* [ENTRIES SUPPLIED]:
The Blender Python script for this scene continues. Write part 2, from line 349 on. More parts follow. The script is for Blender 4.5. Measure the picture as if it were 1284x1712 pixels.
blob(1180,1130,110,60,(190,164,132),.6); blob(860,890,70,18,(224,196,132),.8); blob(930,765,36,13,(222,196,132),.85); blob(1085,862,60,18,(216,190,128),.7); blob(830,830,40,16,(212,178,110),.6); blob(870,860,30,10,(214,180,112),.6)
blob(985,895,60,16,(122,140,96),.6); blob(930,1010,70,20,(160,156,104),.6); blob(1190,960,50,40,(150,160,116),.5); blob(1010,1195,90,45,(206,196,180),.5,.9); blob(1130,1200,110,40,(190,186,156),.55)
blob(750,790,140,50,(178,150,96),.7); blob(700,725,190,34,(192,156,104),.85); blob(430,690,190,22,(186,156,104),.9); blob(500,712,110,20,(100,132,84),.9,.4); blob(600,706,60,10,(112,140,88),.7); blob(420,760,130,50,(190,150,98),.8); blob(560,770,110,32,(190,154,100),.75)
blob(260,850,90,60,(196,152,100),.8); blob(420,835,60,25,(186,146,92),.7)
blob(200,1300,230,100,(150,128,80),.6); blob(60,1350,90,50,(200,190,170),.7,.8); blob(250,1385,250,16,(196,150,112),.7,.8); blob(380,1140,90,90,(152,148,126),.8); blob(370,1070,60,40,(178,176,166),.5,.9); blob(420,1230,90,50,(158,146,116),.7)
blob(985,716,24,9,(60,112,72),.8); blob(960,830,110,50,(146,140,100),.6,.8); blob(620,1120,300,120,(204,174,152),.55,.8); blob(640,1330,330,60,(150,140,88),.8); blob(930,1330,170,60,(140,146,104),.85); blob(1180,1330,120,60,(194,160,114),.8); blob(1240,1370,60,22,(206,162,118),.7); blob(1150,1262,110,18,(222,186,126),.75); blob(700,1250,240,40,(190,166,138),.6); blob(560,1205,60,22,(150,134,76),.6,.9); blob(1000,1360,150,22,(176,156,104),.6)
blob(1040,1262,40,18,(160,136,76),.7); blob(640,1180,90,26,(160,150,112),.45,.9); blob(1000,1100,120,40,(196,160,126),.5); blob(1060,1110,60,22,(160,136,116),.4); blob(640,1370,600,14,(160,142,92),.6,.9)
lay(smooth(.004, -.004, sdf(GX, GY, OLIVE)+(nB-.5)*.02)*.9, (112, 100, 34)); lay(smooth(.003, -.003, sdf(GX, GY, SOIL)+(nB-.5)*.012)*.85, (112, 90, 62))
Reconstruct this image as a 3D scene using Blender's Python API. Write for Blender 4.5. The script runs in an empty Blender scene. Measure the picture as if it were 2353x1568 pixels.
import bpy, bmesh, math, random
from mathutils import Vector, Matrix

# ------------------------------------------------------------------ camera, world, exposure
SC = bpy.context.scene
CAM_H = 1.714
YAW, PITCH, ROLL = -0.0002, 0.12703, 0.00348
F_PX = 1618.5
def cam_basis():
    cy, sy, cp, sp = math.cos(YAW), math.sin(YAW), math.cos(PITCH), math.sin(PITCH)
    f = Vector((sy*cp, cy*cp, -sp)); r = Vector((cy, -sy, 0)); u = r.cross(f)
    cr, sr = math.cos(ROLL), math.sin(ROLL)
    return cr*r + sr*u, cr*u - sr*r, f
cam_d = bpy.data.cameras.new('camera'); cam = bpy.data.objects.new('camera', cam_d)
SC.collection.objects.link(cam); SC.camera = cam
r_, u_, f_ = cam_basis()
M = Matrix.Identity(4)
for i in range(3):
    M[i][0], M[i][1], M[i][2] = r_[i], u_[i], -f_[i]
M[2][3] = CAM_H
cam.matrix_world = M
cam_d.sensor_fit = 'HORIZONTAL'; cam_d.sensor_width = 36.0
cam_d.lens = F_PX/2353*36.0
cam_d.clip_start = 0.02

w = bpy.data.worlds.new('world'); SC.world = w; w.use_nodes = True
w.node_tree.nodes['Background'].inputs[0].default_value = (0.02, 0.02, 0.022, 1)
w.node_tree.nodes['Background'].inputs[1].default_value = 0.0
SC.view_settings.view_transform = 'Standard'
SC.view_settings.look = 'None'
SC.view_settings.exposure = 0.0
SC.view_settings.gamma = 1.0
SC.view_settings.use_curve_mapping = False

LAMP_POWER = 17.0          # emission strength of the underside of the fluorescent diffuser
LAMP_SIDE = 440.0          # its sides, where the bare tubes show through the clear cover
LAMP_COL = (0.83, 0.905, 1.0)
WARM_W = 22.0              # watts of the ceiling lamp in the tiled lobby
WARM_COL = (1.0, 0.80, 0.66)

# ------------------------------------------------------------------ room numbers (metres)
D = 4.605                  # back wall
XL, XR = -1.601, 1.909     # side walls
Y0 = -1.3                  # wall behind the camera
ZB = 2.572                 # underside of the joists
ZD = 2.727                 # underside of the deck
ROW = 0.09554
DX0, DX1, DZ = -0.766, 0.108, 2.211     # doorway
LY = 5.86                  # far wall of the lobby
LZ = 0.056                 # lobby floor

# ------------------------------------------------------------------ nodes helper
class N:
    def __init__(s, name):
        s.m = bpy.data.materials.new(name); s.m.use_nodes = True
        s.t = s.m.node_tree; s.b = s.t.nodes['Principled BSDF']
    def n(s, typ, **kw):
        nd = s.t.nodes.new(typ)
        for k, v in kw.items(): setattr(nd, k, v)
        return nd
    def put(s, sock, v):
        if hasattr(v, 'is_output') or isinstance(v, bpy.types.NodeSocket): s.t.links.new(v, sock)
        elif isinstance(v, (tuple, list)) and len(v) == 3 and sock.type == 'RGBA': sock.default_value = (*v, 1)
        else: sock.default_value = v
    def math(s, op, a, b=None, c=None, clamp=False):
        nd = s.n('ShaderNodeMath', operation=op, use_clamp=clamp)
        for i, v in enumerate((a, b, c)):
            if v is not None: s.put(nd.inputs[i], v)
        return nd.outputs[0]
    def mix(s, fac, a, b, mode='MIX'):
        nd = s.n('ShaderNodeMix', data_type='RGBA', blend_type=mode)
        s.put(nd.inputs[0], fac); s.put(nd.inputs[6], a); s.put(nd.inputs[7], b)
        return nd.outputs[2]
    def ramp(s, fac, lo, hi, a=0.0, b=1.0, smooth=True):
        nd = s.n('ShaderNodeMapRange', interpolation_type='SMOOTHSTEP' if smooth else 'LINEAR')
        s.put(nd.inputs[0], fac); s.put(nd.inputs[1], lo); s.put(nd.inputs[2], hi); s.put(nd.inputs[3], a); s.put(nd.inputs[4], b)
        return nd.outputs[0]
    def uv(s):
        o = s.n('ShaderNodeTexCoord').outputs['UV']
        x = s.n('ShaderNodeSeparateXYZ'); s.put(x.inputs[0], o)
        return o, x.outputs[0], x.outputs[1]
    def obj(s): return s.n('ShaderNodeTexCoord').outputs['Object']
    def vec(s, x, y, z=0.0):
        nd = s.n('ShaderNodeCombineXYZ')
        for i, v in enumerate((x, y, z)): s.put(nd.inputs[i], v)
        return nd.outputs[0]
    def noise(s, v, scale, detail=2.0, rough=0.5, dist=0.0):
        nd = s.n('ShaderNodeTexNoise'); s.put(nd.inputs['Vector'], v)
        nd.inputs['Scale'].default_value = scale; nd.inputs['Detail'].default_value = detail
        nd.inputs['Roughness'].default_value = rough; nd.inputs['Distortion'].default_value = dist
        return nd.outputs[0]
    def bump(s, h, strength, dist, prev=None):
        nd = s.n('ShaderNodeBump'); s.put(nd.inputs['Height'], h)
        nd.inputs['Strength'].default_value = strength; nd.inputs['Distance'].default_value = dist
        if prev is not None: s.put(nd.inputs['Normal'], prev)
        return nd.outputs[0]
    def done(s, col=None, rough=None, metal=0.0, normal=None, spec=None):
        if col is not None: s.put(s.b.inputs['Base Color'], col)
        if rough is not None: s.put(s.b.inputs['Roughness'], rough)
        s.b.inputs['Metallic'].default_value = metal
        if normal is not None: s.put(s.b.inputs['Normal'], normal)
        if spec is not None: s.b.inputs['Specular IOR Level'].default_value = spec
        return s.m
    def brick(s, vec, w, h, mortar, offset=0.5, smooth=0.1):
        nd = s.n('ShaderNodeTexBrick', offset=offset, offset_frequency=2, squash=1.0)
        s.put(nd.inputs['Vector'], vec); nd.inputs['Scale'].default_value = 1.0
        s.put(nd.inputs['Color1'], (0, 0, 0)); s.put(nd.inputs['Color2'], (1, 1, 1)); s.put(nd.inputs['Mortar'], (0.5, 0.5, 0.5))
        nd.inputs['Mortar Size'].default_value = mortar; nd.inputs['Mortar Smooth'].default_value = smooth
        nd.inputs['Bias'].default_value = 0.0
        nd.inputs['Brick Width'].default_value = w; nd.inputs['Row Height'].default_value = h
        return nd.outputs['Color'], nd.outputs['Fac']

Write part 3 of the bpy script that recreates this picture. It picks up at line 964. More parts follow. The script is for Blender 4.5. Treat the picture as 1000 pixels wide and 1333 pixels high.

* [WHAT IS BEING ASKED]: The lines to quote run from the one containing "Reconstruct this image" to the one containing "from mathutils import Vector, Matrix". Quote them exactly, with both of those lines, and nothing else.

* [TASK SOLUTION]:
Reconstruct this image as a 3D scene using Blender's Python API. Write for Blender 4.5. The script runs in an empty Blender scene. Measure the picture as if it were 2353x1568 pixels.
import bpy, bmesh, math, random
from mathutils import Vector, Matrix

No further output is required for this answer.